What will it take to get to 250,000 ppm brine concentration via ultra-high pressure reverse osmosis? And is it worth it?

Abstract

The possibility of ultra-high pressure reverse osmosis (UHPRO) to replace thermal brine concentration promises to reduce up to 50 % of both energy consumption and capital cost. However, commercially available reverse osmosis (RO) membranes lose up to 50 % of their water permeability when operated up to 200 bar. Higher temperature operations such as in Middle East seawater desalination and brine mining further exacerbate compaction due to softening of the polysulfone support membrane.

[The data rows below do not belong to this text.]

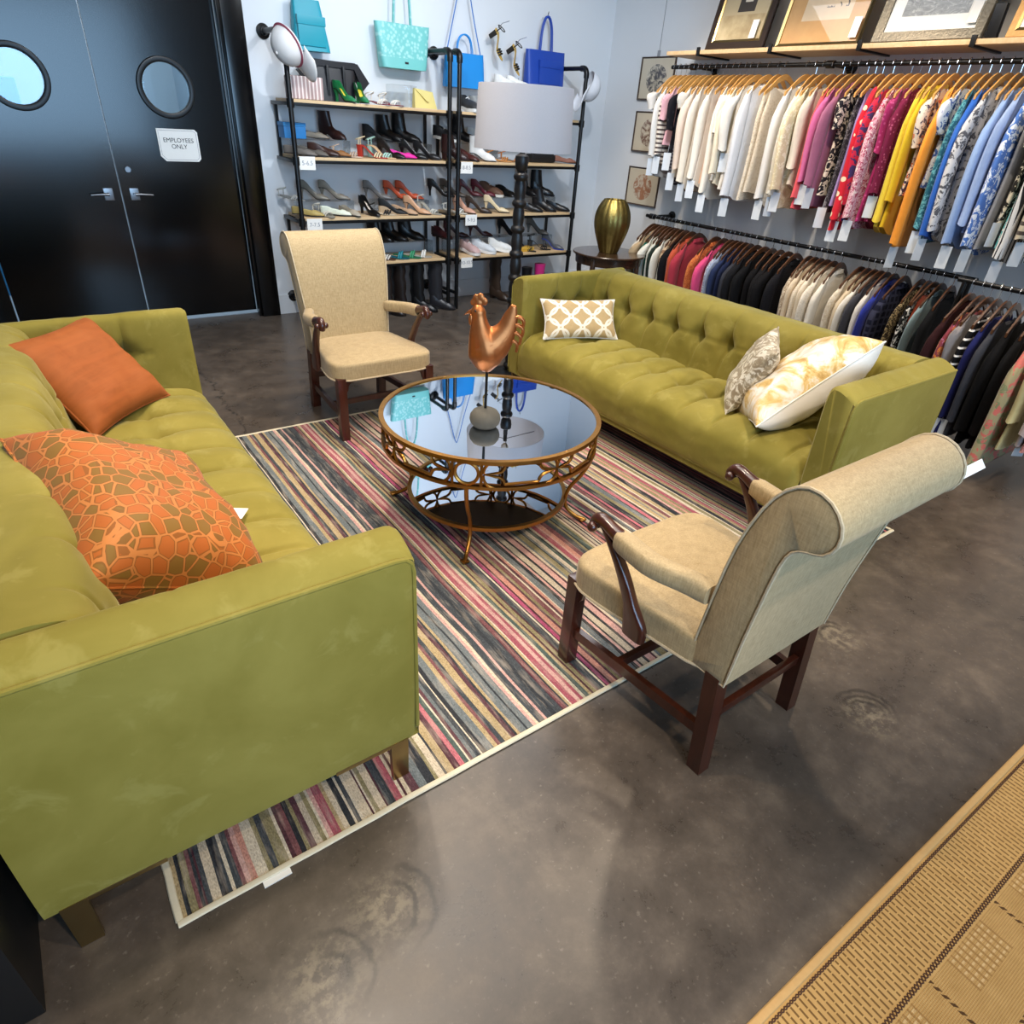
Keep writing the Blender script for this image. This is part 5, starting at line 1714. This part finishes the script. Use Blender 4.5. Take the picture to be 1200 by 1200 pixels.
def cap(label, loc, ex, ez, c, band=None):
    root = thing('baseball_cap', label, 'hat', loc)
    ex, ez = Vector(ex), Vector(ez)
    root.matrix_world = frame_from(ex, ez.cross(ex), loc) @ Matrix.Scale(1.35, 4)
    m = plain('cap_' + c, c, 0.8, 0, 0.05, 20, 0.2, 200)
    cr = MB()
    cr.grid(lambda u, v: (0.098 * math.cos(2 * PI * u) * math.sin(v * PI / 2 + 1e-3) * (1 + 0.02 * math.cos(12 * PI * u)), 0.085 * math.sin(2 * PI * u) * math.sin(v * PI / 2 + 1e-3), 0.105 * math.cos(v * PI / 2) ** 0.8 if v < 1 else 0.0), 36, 12, cu=True)
    cr.obj('crown', m, root, 60)
    br = MB()
    br.grid(lambda u, v: (0.085 * math.cos((u - 0.5) * 2.3) + 0.115 * v * math.cos((u - 0.5) * 1.9) ** 0.6, 0.088 * math.sin((u - 0.5) * 2.3) / math.sin(1.15) * (1 - 0.12 * v), 0.004 - 0.02 * v - 0.018 * (2 * u - 1) ** 2), 16, 8)
    o = br.obj('visor', m, root, 60)
    md = o.modifiers.new('thick', 'SOLIDIFY')
    md.thickness = 0.005
    MB().sphere((0, 0, 0.105), 0.008, 10, 6).obj('cap_button', m, root)
    if band:
        MB().tube([(0.0985 * math.cos(2 * PI * k / 36), 0.0855 * math.sin(2 * PI * k / 36), 0.016) for k in range(36)], 0.010, 8, loop=True, ry=0.4).obj('hat_band', plain('cap_band', band, 0.7), root)


cap('white cap with a burgundy band hanging on the left rack pipe', (2.04, 5.72, 2.075), (0.50, -0.12, -0.86), (-0.80, -0.28, -0.45), 'dcd9d6', '9c4a5a')
cap('plain white cap hanging on the right rack pipe', (4.955, 5.70, 2.03), (-0.45, -0.20, -0.86), (0.78, -0.25, -0.35), 'd5d8de')

stand = MB().box(4.14, 4.50, 6.0, 6.12, 1.737, 1.93, 0.003)
tag(stand.obj('acrylic_block', 'acrylic', None, 0), 'tall clear acrylic block behind the lamp shade carrying white sneakers', 'riser')
for n_, (x, lab) in enumerate(((4.26, 'white sneaker above the lamp shade top edge, left of its pair'), (4.40, 'white sneaker above the lamp shade top edge, right of its pair'))):
    w_ = dup(SHOE_CACHE[('sneaker', 'e8e6e0', 'f0eee8')], (x, 6.05, 1.932), math.radians(-35))
    tag(w_, lab, 'shoe', 'shoes on the display shelves')
# ------------------------------------------------------------------ clothes rails
def rail(label, x, z, y0, y1, brackets, posts=()):
    root = thing('clothes_rail', label, 'rail')
    MB().tube([(x, y0, z), (x, y1, z)], 0.0165, 12).obj('bar', 'blackmetal', root, 50)
    for y in brackets:
        b = MB()
        b.tube([(x, y, z), (BX1 - 0.012, y, z)], 0.0145, 10)
        b.obj('bracket_arm', 'blackmetal', root, 50)
        MB().tube([(x, y - 0.03, z), (x, y + 0.03, z)], 0.026, 12).obj('tee_joint', 'blackmetal', root, 50)
        f = MB()
        f.lathe([(0.0001, 0), (0.045, 0), (0.045, 0.010), (0.026, 0.02), (0.026, 0.035)], seg=20)
        fo = f.obj('wall_flange', 'blackmetal', root, 40, (BX1 - 0.001, y, z))
        fo.rotation_euler = (0, -PI / 2, 0)
    for y in posts:
        MB().tube([(x, y, 0), (x, y, z)], 0.0145, 10).obj('post', 'blackmetal', root, 50)
    return root


UX, UZ, LX, LZ, RXX, RZ_ = 5.40, 2.205, 5.40, 0.94, 4.64, 1.035
rail('upper black pipe clothes rail under the picture shelf', UX, UZ, 1.0, 5.03, (4.77, 3.42, 1.2))
rail('lower black pipe clothes rail behind the right sofa', LX, LZ, 1.86, 5.06, (4.98,), (1.90,))
fr_ = thing('clothes_rail', 'freestanding black clothes rail at the right edge, beyond the armchair', 'rail')
MB().tube([(RXX, 0.55, RZ_), (RXX, 1.70, RZ_)], 0.0145, 10).obj('bar', 'blackmetal', fr_, 50)
for y in (0.60, 1.66):
    MB().tube([(RXX, y, 0.03), (RXX, y, RZ_)], 0.0145, 10).obj('post', 'blackmetal', fr_, 50)
    MB().tube([(RXX - 0.25, y, 0.015), (RXX + 0.25, y, 0.015)], 0.0145, 10).obj('foot', 'blackmetal', fr_, 50)


# ------------------------------------------------------------------ hangers
def make_hanger(wood, label, group):
    h = MB()
    pts = catmull([(-0.215, 0, -0.205), (-0.15, 0, -0.160), (-0.08, 0, -0.108), (0, 0, -0.080), (0.08, 0, -0.108), (0.15, 0, -0.160), (0.215, 0, -0.205)], 3)
    h.loft([[(p.x, -0.0055, p.z - 0.017 * k), (p.x, 0.0055, p.z - 0.017 * k), (p.x, 0.0055, p.z + 0.017 * k), (p.x, -0.0055, p.z + 0.017 * k)] for i, p in enumerate(pts) for k in [0.75 + 0.45 * math.sin(PI * i / (len(pts) - 1))]])
    o = h.obj('clothes_hanger', wood, None, 40)
    hk = MB()
    hk.tube([(0, 0, -0.088), (0, 0, -0.03)] + [(-0.021 + 0.021 * math.cos(a), 0, -0.012 + 0.031 * math.sin(a) + 0.004) for a in (0.0, 0.5, 1.0, 1.57, 2.1, 2.7, 3.3)], 0.0022, 5)
    hk.obj('hook', 'chrome', o)
    return tag(o, label, 'hanger', group)


HANG = {}


def hanger(kind, loc, rz, short):
    wood_, grp, wd = {'u': ('pale', 'hangers on the upper rail', 'hangerwood'), 'l': ('dark', 'hangers on the lower rail', 'hangerdark'), 'r': ('brown', 'hangers on the freestanding rail', 'hangerdark')}[kind]
    lab = f'{wood_} wooden clothes hanger carrying the {short}'
    if kind not in HANG:
        HANG[kind] = make_hanger(wd, lab, grp)
        o = HANG[kind]
        o.location, o.rotation_euler = loc, (0, 0, rz)
    else:
        dup(HANG[kind], loc, rz, lab)


# ------------------------------------------------------------------ garments
GM = {}


def cloth(pat, c1, c2=None, c3=None, sc=1.0):
    key = (pat, c1, c2, c3, sc)
    if key in GM:
        return GM[key]
    t = NT('cloth_%s_%s' % (pat, c1))
    v = t.coord()
    p = t.sep(v)
    a = hexc(c1)
    b = hexc(c2) if c2 else a
    base = t.mix(t.noise(v, 12, 2), tuple(x * 0.9 for x in a), a)
    if pat == 'hstripe':
        base = t.mix(t.math('GREATER_THAN', t.math('SINE', t.math('MULTIPLY', p[2], 230.0 * sc)), 0.25), base, b)
    elif pat == 'vstripe':
        q = t.math('ADD', t.math('MULTIPLY', p[1], 420.0 * sc), t.math('MULTIPLY', p[0], 260.0 * sc))
        base = t.mix(t.math('GREATER_THAN', t.math('SINE', q), 0.3), base, b)
    elif pat == 'bars':
        base = t.mix(t.math('GREATER_THAN', t.math('SINE', t.math('MULTIPLY', p[2], 95.0 * sc)), 0.72), base, b)
    elif pat == 'dots':
        d = t.voro(v, 17 * sc)[0]
        base = t.mix(t.math('LESS_THAN', d, 0.26), base, b)
        if c3:
            d2 = t.voro(t.coord(loc=(3, 1, 2)), 13 * sc)[0]
            base = t.mix(t.math('LESS_THAN', d2, 0.22), base, hexc(c3))
    elif pat == 'floral':
        n = t.noise(v, 16 * sc, 4, 0.6, 2.0)
        base = t.mix(t.math('GREATER_THAN', n, 0.53), base, b)
        if c3:
            n2 = t.noise(t.coord(loc=(5, 3, 1)), 20 * sc, 3, 0.6, 1.5)
            base = t.mix(t.math('GREATER_THAN', n2, 0.60), base, hexc(c3))
    elif pat == 'check':
        s1 = t.math('GREATER_THAN', t.math('SINE', t.math('MULTIPLY', p[2], 120.0 * sc)), 0.5)
        s2 = t.math('GREATER_THAN', t.math('SINE', t.math('MULTIPLY', p[0], 120.0 * sc)), 0.5)
        base = t.mix(t.math('MULTIPLY', t.math('MAXIMUM', s1, s2), 0.7), base, b)
    elif pat == 'knit':
        n = t.math('SINE', t.math('MULTIPLY', p[2], 420.0 * sc))
        base = t.mix(t.ramp(n, (0.2, 0.0), (0.8, 0.5)), base, b)
    elif pat == 'lace':
        d = t.voro(v, 70 * sc)[0]
        base = t.mix(t.ramp(d, (0.15, 1.0), (0.5, 0.0)), base, b)
    t.set(base=base, rough=0.8, sheen=0.15 if sum(a) > 0.25 else 0.02, spec=0.25 if sum(a) > 0.25 else 0.1)
    t.bump(t.math('ADD', t.noise(v, 22, 3), t.math('MULTIPLY', t.noise(v, 400, 1), 0.15)), 0.35, 0.012)
    GM[key] = t.m
    return t.m


GID = [0]


def garment(name, label, cat, group, loc, rz, kind, L, SL, ty, m, tagc=False, big=1.0, m2=None):
    """local: x across the shoulders, z down from the rail; ty: half thickness front to back"""
    GID[0] += 1
    sd = GID[0] * 3.7
    NT_, NS = 26, 12
    nk = rnd.uniform(0.02, 0.045) if kind == 'jacket' else rnd.uniform(0.05, 0.10)
    dx_ = rnd.uniform(-0.02, 0.03)
    el_ = rnd.uniform(-0.02, 0.035)
    zt = lambda x: -0.098 - 0.115 * (abs(x) / 0.2) ** 1.1 - nk * (1 - smoothstep(0.02, 0.11, abs(x)))
    flare = {'dress': 0.045, 'tank': 0.015}.get(kind, 0.02)
    rings = []
    for i in range(NS):
        s = i / (NS - 1)
        s2 = s ** 1.15
        hw = (0.197 if kind != 'tank' else 0.15 + 0.04 * smoothstep(0.05, 0.3, s)) * big + flare * s - 0.02 * math.sin(PI * s) * (1 if kind != 'jacket' else 0.2)
        r = []
        for j in range(NT_):
            a = 2 * PI * j / NT_
            x = hw * sgp(math.cos(a), 0.75)
            th = ty * (0.30 + 0.70 * smoothstep(0, 0.16, s))
            fold = math.sin(a * 7 + sd) * 0.35 * smoothstep(0.12, 0.7, s) + 0.25 * mnoise.noise(Vector((x * 16, s * 3 + sd, sd)))
            y = th * (sgp(math.sin(a), 0.6) * (0.72 + 0.28 * fold))
            zz = zt(min(0.2, abs(x)))
            hem = -L + 0.018 * mnoise.noise(Vector((x * 9, sd, 1)))
            if kind == 'shirt':
                hem += 0.045 * smoothstep(0.5, 1.0, abs(x) / hw)
            r.append((x, y, zz + (hem - zz) * s2))
        rings.append(r)
    body = MB().loft(rings, cap=True).obj(name, m, None, 70, loc)
    body.rotation_euler = (0, 0, rz)
    tag(body, label, cat, group)
    if kind in ('shirt', 'jacket'):
        c = MB()
        c.loft([[((0.062 + e) * math.cos(2 * PI * j / 18), (ty * 0.62 + e * 0.3) * math.sin(2 * PI * j / 18), -0.112 - nk * 0.6 + dz - 0.016 * math.cos(2 * PI * j / 18) ** 2) for j in range(18)] for e, dz in ((0.006, -0.012), (0.002, 0.022), (0.010, 0.024), (0.020, -0.010))], cap=False)
        c.obj('collar', m2 or m, body, 70)
    if SL > 0:
        for sx in (-1, 1):
            rg = []
            K = 10
            puff = 1.25 if kind == 'puff' else 1.0
            lean = 0.02 * mnoise.noise(Vector((sd, sx, 0.5)))
            for k in range(K):
                t = k / (K - 1)
                zc = -0.195 - (SL - 0.195) * t
                xc = sx * (0.190 * big + (0.055 + dx_) * smoothstep(0, 0.30, t) + el_ * math.sin(PI * t) - 0.012 * t)
                rx = (0.036 + 0.020 * smoothstep(0, 0.2, t) - 0.016 * smoothstep(0.45, 0.92, t)) * puff * (1.15 if kind == 'jacket' else 1.0)
                ry = ty * (0.55 + 0.45 * smoothstep(0, 0.25, t)) * 0.98
                if t > 0.9 and SL > 0.45 and kind != 'jacket':
                    rx *= 1.10
                rg.append([(xc + rx * math.cos(a) * (1 + 0.10 * math.sin(3 * a + sd + 5 * t)), lean * t + ry * math.sin(a) * (0.9 + 0.1 * math.sin(4 * a + sd)), zc + (-0.045 * math.cos(a) * sx if k == 0 else 0.006 * math.sin(a * 2 + sd))) for a in [2 * PI * j / 14 for j in range(14)]])
            MB().loft(rg).obj('sleeve', m, body, 70)
    if tagc:
        b = MB()
        zb = -max(SL, 0.30) if SL > 0.5 else -L + 0.06
        b.box(-0.034, 0.034, -0.0008, 0.0008, -0.165, -0.02)
        b.tube([(0, 0, -0.02), (0.004, 0, 0.05)], 0.0012, 4)
        to = b.obj('price_tag', 'tagpaper', body, 0, (-0.225, -0.006, zb))
        to.rotation_euler = (0, 0, math.radians(-50 + 25 * math.sin(sd)))
    return body


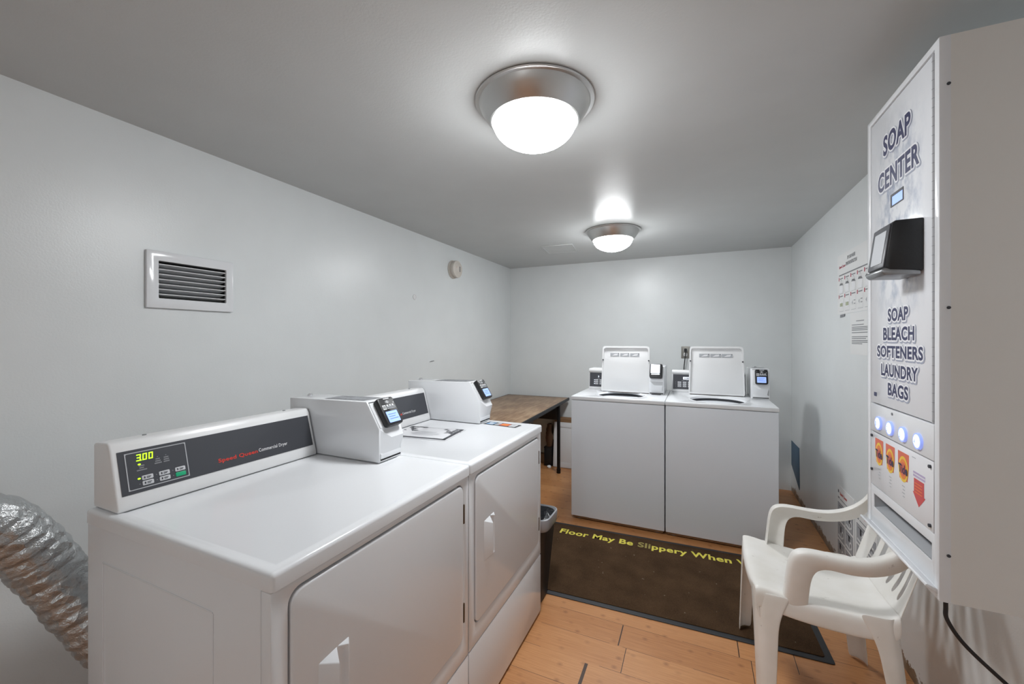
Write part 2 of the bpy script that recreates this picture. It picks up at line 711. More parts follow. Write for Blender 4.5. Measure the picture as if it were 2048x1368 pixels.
# left wall has a real opening behind the vent grille
b = MB()
VY0, VY1, VZ0, VZ1 = .885, 1.138, 1.496, 1.644
fr = frame((LX, 0, 0), (0, 1, 0), (0, 0, 1))
b.ring([(FY - T, 0), (BY + T, 0), (BY + T, CZ), (FY - T, CZ)],
       [[(VY0, VZ0)], [(VY1, VZ0)], [(VY1, VZ1)], [(VY0, VZ1)]], -T, 0, fr)
struct('wall_left', b, 'wall')
b = MB(); b.box((RX, FY - T, 0), (RX + T, BY + T, CZ)); struct('wall_right', b, 'wall_dirty')
b = MB(); b.box((LX, BY, 0), (RX, BY + T, CZ)); struct('wall_back', b, 'wall')
b = MB(); b.box((LX, FY - T, 0), (RX, FY, CZ)); struct('wall_front', b, 'wall')


# ------------------------------------------------------------------ ceiling lamps
def ceiling_lamp(x, y, label):
    t = thing('ceiling_lamp', label, 'ceiling lamp', (x, y, CZ), 0, 'flush ceiling lamps')
    b = MB()
    b.lathe([(.0, -.001), (.202, -.001), (.204, -.004), (.202, -.008), (.190, -.0095), (.1885, -.013), (.186, -.02), (.178, -.034),
             (.166, -.052), (.152, -.070), (.147, -.0715), (.144, -.066), (.144, -.03)], n=72)
    b.build('metal_pan', 'nickel', t, 25)
    b = MB()
    b.lathe([(.143, -.060)] + [(.1435 * math.cos(a), -.066 - .088 * math.sin(a)) for a in [i * PI / 28 for i in range(15)]], n=64)
    b.build('glass_dome', 'lamp', t, 60)
    return t


ceiling_lamp(-.503, 1.302, 'brushed metal ceiling lamp with lit white dome, the nearer and larger in view')
ceiling_lamp(-.50, -2.10, 'unseen fill lamp added behind the camera, brushed metal with lit white dome')  # added fill lamp, out of view; brightens the sides facing the camera
ceiling_lamp(-.562, 3.085, 'brushed metal ceiling lamp with lit white dome, nearer the back wall')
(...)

Assuming that pressure and temperature-related compaction issues can be resolved through innovations in membrane materials and/or module designs, this study asks the questions, “What will it take to get to 250,000 ppm via ultra-high pressure reverse osmosis? And is it worth it?” Herein we comprehensively examine a three stage RO process beginning with seawater RO (SWRO) to high-pressure RO (HPRO) and ultra-high-pressure RO (UHPRO). We elucidate the influence of thermophysical properties, hydraulic pressure, permeate flux, water permeability, feed spacer design, concentration polarization (CP), salt rejection and stage design on recovery and specific energy consumption (SEC). Our analysis of high rejection (HR) and high flux (HF) RO membranes reveals that while HF RO membranes boast superior water permeability and lower trans-membrane (hydraulic) pressure (TMP), they require higher operating flux, which leads to severe CP and operating pressures of 300 to 400 bar to meet the targeted brine concentration of ~250 g/L TDS. In addition, membrane compaction drives up the TMP, SEC, and capital cost of UHPRO systems. To bring the applied pressure below 300 bar, compaction-resistant UHPRO membranes and mass-transfer enhancing feed spacers will be required. The findings herein show that it will take time, money and technological innovation to enable UHPRO at commercial scale, and it may or may not be worth it. Further, this work makes clear the technological refinements needed to enable UHPRO membrane brine concentration.